So... I will tell my brain to shut up and read the lessons again today and attempt a lab. Not a Lab, but a lab.
If you’ve already read through it once and watched the videos, skip straight to the lab. You don’t have to understand it all immediately, the important thing is getting out there with your camera and seeing how the settings affect what happens to the photo. You can go back afterwards and read the lectures at your leisure, and once you have more practical experience, the words will make more sense. There is no exam
The CliffNotes are:
1. The aperture of the lens works like the pupil of your eye, letting in more light when it’s bigger and less when it’s smaller.
2. When the aperture is wider, there is less depth to what is in focus (ie if your dog is standing looking at you then at a narrow aperture you may have the whole dog in focus, tip to tail, but with a wide aperture the eyes may be in focus but the nose, ears, and everything else is blurry)... this is the point that needs the practical work to internalise it.
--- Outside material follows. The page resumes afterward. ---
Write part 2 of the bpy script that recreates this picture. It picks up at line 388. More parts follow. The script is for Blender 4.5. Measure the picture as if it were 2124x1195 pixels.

3. The bit that people (including me when I started out) can get muddled over is that as the “number” gets bigger, the aperture itself (the hole) gets smaller. So f/1.4 is wiiiiide open, like a cat who just saw a cucumber, and f/22 is teeny tiny, like someone staring into the sun. Again, it’s confounding to start with but just write it down if you need to and then the more you use it, the more this becomes second nature and you won’t even need to think about it.